Why I don’t like purpose statements in board papers

Purpose Green Road Sign with dramatic clouds and sky.

I am not a fan of purpose statements in board papers because they are unnecessary and cover information that is not strictly speaking a purpose.

With a noting (information) paper, it is obvious the purpose of the paper is to inform. With a decision paper, the directors know that an approval is being sought and they learn what the writer wants in the recommendation (sometimes called draft resolution).

The cleanest templates have no purpose statements, but when templates do have a compulsory purpose statement, it is a section that writers use poorly and inconsistently. This is partly because there is no universal agreement about what a purpose statement is.

I have seen the following four uses of purpose statements – often within the same board pack.

1. The purpose mirrors the recommendation
This is the conventional use of the purpose statement that was used when the common convention in board papers was to have a purpose at the beginning and a recommendation at the end. This was problematic because writers seldom checked to make sure they were stating the same information in both places. Sometimes key information would be stated in the purpose and omitted from the recommendation. Occasionally, the purpose and recommendation would contradict each other.

Increasingly today, recommendations are the top of a board paper, which makes this type of purpose statement redundant.

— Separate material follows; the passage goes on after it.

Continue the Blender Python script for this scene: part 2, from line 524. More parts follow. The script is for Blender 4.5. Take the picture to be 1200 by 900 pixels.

However, it is still sometimes retained.

Purpose: To seek approval for a five-year contract for X for $Y.

Recommendation: That the Board approve a five-year contract for X for $Y.

2. The purpose statement gives the reason for the board paper
Some organisations use the purpose statement for writers to state why the paper is going to the board.

For instance, it may be a regulatory requirement that the directors view a policy, or a reminder to the directors that they requested an update on a topic. The rationale in one organisation I worked for was that papers were going to the board unnecessarily and the purpose statement’s aim was to make writers re-assess the need for a board paper.

If that is the rationale for the purpose statement, maybe the wording should be more specific, for example, ‘Why the board is receiving this paper’. In practice, I have seldom seen this type of purpose statement used well. Maybe the decision about whether a board paper is necessary should be made before the template is reached for.

3. The purpose statement provides a summary of the paper
Some organisation’s guidelines include the following advice on how to write a purpose statement: ‘Write a brief summary of the key points to be covered in the paper.’ If that’s what the writer is expected to do, why not rename the purpose statement ‘summary’ or ‘key points’?

4. The purpose statement contextualises the paper
I have even seen purpose statements used to provide some background information about the topic or the recommendation. That may be useful, but is it a purpose statement? Such information fits more logically under a section called ‘Background’.

My suggestion: Scrap purpose statements and use more specific headings that writers understand and will use better.